Banhada
pelas águas escuras do oceano Atlântico, Boston tem na sua região portuária uma
confluência perfeita de cores quando o céu está invernal – ou seja, cinzento. O
tom de algodão levemente chamuscado do céu encontra-se no horizonte com o mar
escuro, berço de dezenas de veleiros branquinhos que desfilam calmamente por águas
tranquilas. Ali, o conjunto de prédios - sempre um belo “skyline” à beira-mar -
confere contornos modernos a uma cidade antiga, fundada pelos ingleses em
meados do século 17.
Por mais que
a paisagem convide à introspecção, a presença humana na área ao redor, próximaao agitadíssimo Quincy Market, impede a chegada de resquícios de tristeza. Aos
poucos, você começa a ver naquele mar escuro encontrando com aquele céu
cinzento toques impressionistas capazes de transformar qualquer possibilidade
de melancolia em paz. Olhando com atenção, é possível enxergar até suaves
matizes de azul no céu.
A alegria
humana com a paz transmitida pela natureza dão a essa área de Boston uma
vibração diferente, típica de cidades que têm algo a dizer e a mostrar. E a
capital de Massachussetts tem muito a revelar. Olhe novamente para o céu, azul
brilhante. Repare como ele combina com o verde das árvores e o vermelho
característico dos prédios de tijolos que emolduram a cidade, tais quais os
tijolinhos daquele brinquedo de infância. Junte muitos deles e verá Boston.
Do alto, a
mistura de cores torna-se ainda mais marcante na medida em que cada uma (o
vermelho dos tijolos, o verde das árvores, o azul do céu) vira uma massa
uniforme. Mais uma vez, não é difícil enxergar nisso tudo tons impressionistas.
No trecho em
que a urbanidade é cortada transversalmente pelo rio, sente-se facilmente a
manifestação da natureza – que, acrescentada pelos pequenos barcos e veleiros,
ou seja, pela presença do homem, dá à noção de vida um novo sentido.
E Boston é
assim: em cada fachada robusta, dura, escura, pedra sobre pedra, você verá um
toque da natureza, seja no brilho do sol reluzente refletindo no vidro do
prédio ou no jardim florido. Em cada canto silencioso, frio, solitário, você
ouvirá um som, ruído de vozes ou do espírito que insiste em se manifestar.
E se as cores
vistas até então não tiverem sido suficientes, é chegada a hora de conhecer o
Public Garden.

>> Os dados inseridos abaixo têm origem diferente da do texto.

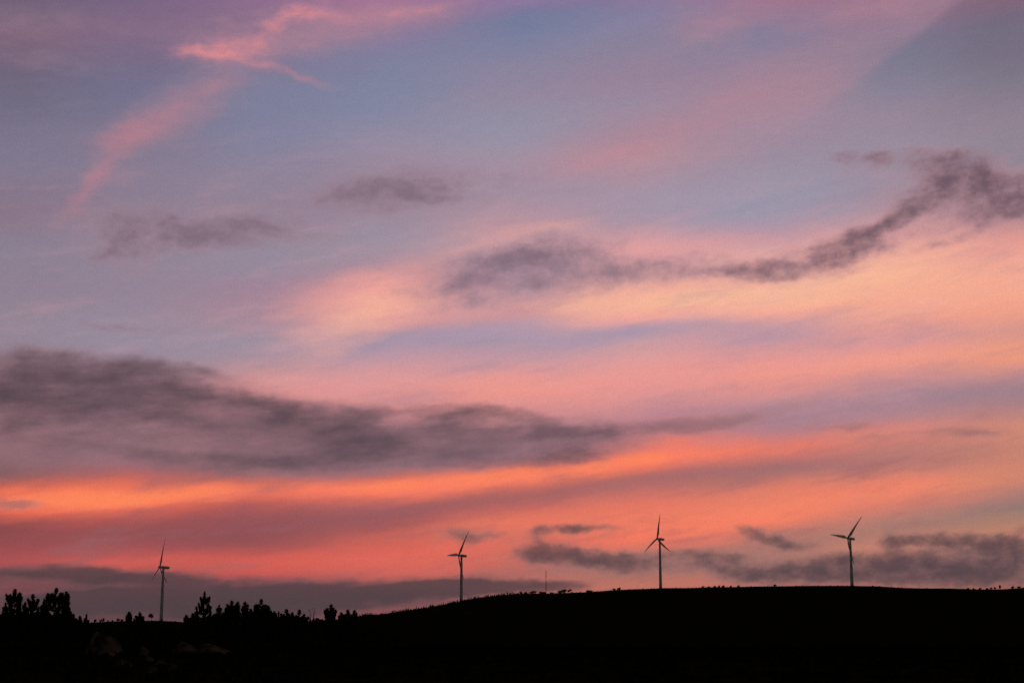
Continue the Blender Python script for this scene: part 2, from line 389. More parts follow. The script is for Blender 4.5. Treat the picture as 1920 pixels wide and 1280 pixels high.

Encravado no coração da cidade, ele é um alento aos olhos e à
alma. Na primavera-verão, transborda alegria com os muitos canteiros de tulipas
de todas as cores – lilás, amarela, vermelha, laranja, mescladas... Simplesmente
tulipas. Colorindo o gramado esverdeado, levando às árvores gigantes que
circundam o parque e margeiam o lago, onde famílias se divertem alegremente nos
passeios de pedalinho; patos e gansos nadam de um lado a outro; crianças
brincam ao som do velho professor e seu instrumento colorido e maluco e
ruidoso; casais trocam paixões deitados no chão, mães fazem piqueniques com os
filhos e todos correm atrás dos esquilos, que correm atrás das migalhas
deixadas pelas pessoas e dos frutos que caem das árvores. Tudo isto num único
quadrilátero entre a Boylston, a Arlington, a Beacon e a Charles Street.
E assim o
sol se põe no ponto mais vibrante de Boston, onde definitivamente a natureza
encontra o homem e o convida para um banquete, uma festa, um momento de
descanso que seja. Ali, crianças, jovens e adultos de todos os gêneros, cores e
amores saboreiam – enquanto observam a paisagem ao redor, observados pelos
prédios antigos e modernos – a delícia que é a vida. E se deleitam vendo o
tempo passar, ou parar. Porque Boston é capaz disto: transformar melancolia em
paz; tristeza em alegria; opacidade em cores.
PS: naturalmente, o título desta postagem tem uma leve inspiração no título de um livro que está fazendo bastante sucesso neste final de 2012 ("Cinquenta tons de cinza"). A inspiração, frise-se, não guarda nenhuma relação com o conteúdo do referido livro.